As we waited on the west side of the covert, visiting whipper-in Dick Askins viewed two foxes away directly in front of us. Needing no human encouragement, hounds quickly sorted out which way they should go. Working through the woods along a streambed heading north, hounds spoke with authority.

As the jumping field went streaming by, I announced to those following me that there would be no more fences in our way. Consequently, we were free to rejoin the main field. Good that we did, for what followed was an incredible pursuit across open cornfields at a racing pace. We soon came to the edge of the cornfields and entered what we call “the Big Woods”.

This was where it got interesting. Because of the frequent high winds and the soaking rains we’ve had this year, the deadfall is far more than our trail-clearing efforts can keep up with. Consequently, negotiating these trails is tricky.
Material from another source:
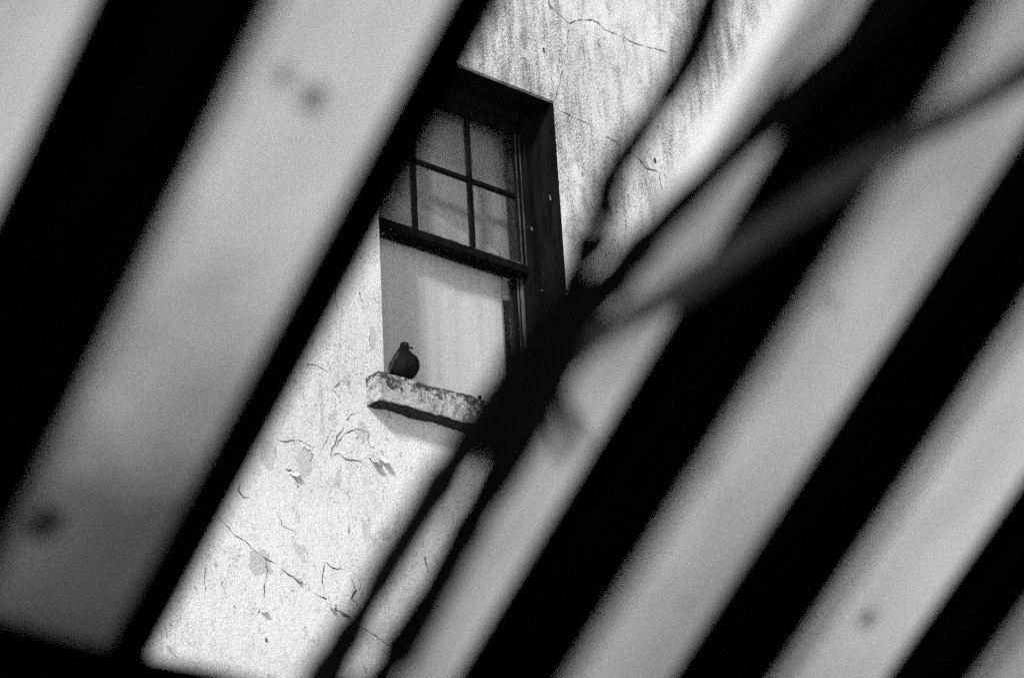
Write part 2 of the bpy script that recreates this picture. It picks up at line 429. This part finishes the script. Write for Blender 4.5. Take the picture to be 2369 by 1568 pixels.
def patch(u, v, au, av, seed, rim=True):
    c = onwall(u, v); a = (onwall(u+au, v)-c).length; b = (onwall(u, v-av)-c).length
    pts = blob(72, seed, a, b)
    bm = bmesh.new(); bm.faces.new([bm.verts.new((c.x+p, -.0008, c.z+q)) for p, q in pts])
    link('bare_patch', bm, RENDER, wall)
    if rim:     # raised broken paint lip round one side
        bm = bmesh.new(); k0 = random.Random(seed).randint(0, 40); pr = None
        for i in range(k0, k0+20):
            p, q = pts[i % 72]; s = 1
            o1 = bm.verts.new((c.x+p*1.01, -.0009, c.z+q*1.01)); o2 = bm.verts.new((c.x+p*s*.98, -.004, c.z+q*s*.98)); o3 = bm.verts.new((c.x+p*1.08, -.0009, c.z+q*1.08))
            if pr:
                bm.faces.new((pr[0], o1, o2, pr[1])); bm.faces.new((pr[1], o2, o3, pr[2]))
            pr = (o1, o2, o3)
        link('paint_lip', bm, FLAKE, wall)
patch(705, 1067, 19, 29, 2); patch(838, 998, 15, 21, 5); patch(861, 782, 8, 26, 9)
patch(600, 1300, 26, 30, 12, False)
patch(1222, 130, 12, 14, 4, False); patch(1527, 445, 7, 9, 6, False); patch(620, 1050, 14, 34, 14, False)
for (u, v, s) in ((1258, 118, 4), (1515, 372, 4), (616, 1480, 3)):
    c = onwall(u, v); bm = bmesh.new(); sc = s/420
    bm.faces.new([bm.verts.new((c.x+p, -.0009, c.z+q)) for p, q in blob(40, u, sc*.9, sc*random.uniform(1, 1.8))])
    link('chip', bm, CRACK, wall)
def flake(u, v, w_, h_, ang, lift, seed):
    c = onwall(u, v); bm = bmesh.new(); n = 8; g = {}
    for i in range(n+1):
        for j in range(n+1):
            s, t = i/n-.5, j/n
            wob = .25*noise.noise(Vector((s*4, t*4, seed)))
            x_ = (s+wob*.5)*w_*(1-.5*t); z_ = (t+wob*.3)*h_
            yy = -.002-lift*(t**1.7)
            ca, sa = math.cos(ang), math.sin(ang)
            g[i, j] = bm.verts.new((c.x+x_*ca-z_*sa, yy, c.z+x_*sa+z_*ca))
    for i in range(n):
        for j in range(n): bm.faces.new((g[i, j], g[i+1, j], g[i+1, j+1], g[i, j+1]))
    o = link('paint_flake', bm, FLAKE, wall, smooth=True, recalc=False)
    m = o.modifiers.new('thickness', 'SOLIDIFY'); m.thickness = .0015
flake(866, 1054, .075, .045, math.radians(170), .03, 1)
flake(882, 1054, .05, .04, math.radians(200), .03, 2)
flake(676, 1088, .05, .03, math.radians(215), .018, 4)
flake(688, 1334, .06, .02, math.radians(150), .014, 5)
flake(768, 1392, .05, .035, math.radians(160), .016, 6)
flake(606, 1406, .04, .022, math.radians(200), .016, 7)

# ------------------------------------------------------------------ slatted canopy near the camera
D = (M @ Vector((6774, 11765, 5500))).normalized()       # the boards' run
Xw = Vector((1, 0, 0))
Nn = D.cross(Xw).normalized()
if Nn.z < 0: Nn = -Nn                                     # upward normal of the slope
DEP = 1.42
PC = atdepth(1184.5, 784, DEP)
def onplane(u, v, lift=0.0):
    d = ray(u, v); t = (PC + Nn*lift - CAM).dot(Nn)/d.dot(Nn)
    return CAM + d*t
canopy = empty('slatted_canopy', (PC.x, PC.y, 0), label='blurred sloping canopy of pale and black boards close to the lens', cat='canopy')
# each board: photo line of its left and right edges at mid-height; slopes come from the geometry
S0, S1 = -1.25, 1.05                                      # run along D either side of mid-height
def board(name, l, r, mat, lift, th, lab=None):
    def skew(u):
        q = onplane(u, 784, lift)-PC-Nn*lift; sd = (q.dot(D)-q.x*D.x)/(1-D.x*D.x); return q.x-sd*D.x
    a = skew(l); b = skew(r)
    bm = bmesh.new(); n = 40; rows = []
    for i in range(n+1):
        s = S0+(S1-S0)*i/n
        ja = noise.noise(Vector((s*2.5, l*.01, 1)))*.0018; jb = noise.noise(Vector((s*2.5, r*.01, 5)))*.0018
        ring = []
        for x, q in ((a+ja, 0), (a+ja, th), (b+jb, th), (b+jb, 0)):
            ring.append(bm.verts.new(PC+Xw*x+D*s+Nn*(lift+q)))
        rows.append(ring)
    for p, q in zip(rows, rows[1:]):
        for k in range(4): bm.faces.new((p[k], p[(k+1) % 4], q[(k+1) % 4], q[k]))
    bm.faces.new(rows[0]); bm.faces.new(rows[-1][::-1])
    o = link(name, bm, mat, canopy)
    if lab: o['label'] = lab
    return o
pales = [(-530, -150), (282, 622), (1385, 1522), (1850, 2055), (2372, 2590), (2870, 3090), (3350, 3590), (-1410, -1000), (-2330, -1880)]
blacks = [(-180, 290), (600, 742), (1490, 1870), (2040, 2400), (2565, 2880), (-1040, -510), (-1900, -1390), (3060, 3380), (3560, 3900)]
zc = lambda v: onplane(200, v).z
BOARD_DIMMED = mat_board('low_end_shaded_board', 2.0, .52, .80, dim_z=zc(1400))
PB = [board('pale_board', l, r, BOARD_DIMMED if i_ == 1 else (BOARD, BOARD_B)[i_ % 2], 0, .02, 'pale board with shade painted in at its lower end' if i_ == 1 else None) for i_, (l, r) in enumerate(pales)]
for l, r in blacks: board('black_board', l, r, BLACK_WOOD, .022, .02, 'black board')  # near-black boards over the gaps between the pale ones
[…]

MFH Hamilton did her utmost to keep with hounds as we wended our way over, around, or through all sorts of obstacles.

Most of this part of the hunt was along the south edge of the Patuxent River, one of the most important bodies of water to Maryland foxhunters since no fewer than four hunts claim some part of this river as their territory. At the headwaters of the river Howard County-Iron Bridge has their kennels. For the next several miles the river forms the natural boundary between Goshen on the south side and Howard County-Iron Bridge to the north. As the river wends its way south and east, it soon comes to the Marlborough kennels and then finally as the river joins the Chesapeake Bay the Patuxent forms the northern and eastern part of the De La Brooke W country. (And, no, there are no disputes or disagreements.)

On this day, as he often does, this fox took us across the river into Howard County-Iron Bridge territory. We climbed out of the river bottom into their country only to realize that the fox was still running hard and heading west. This took us even deeper into Howard County as we continued in pursuit. For much of the next hour we continued in this fashion until Taylor picked up hounds and headed back to our own country.

Not content to leave well enough alone, we drew yet again. This time, thankfully for many of us seasoned citizens, without result except that we were now in real “coop territory.” As we finally cleared our umpteenth coop and I assured my by now good friend “Liz” from TVH that there would be no more “just one more coop” (as I had told her repeatedly earlier), we finally headed back to the trailers with smiles and laughs all around.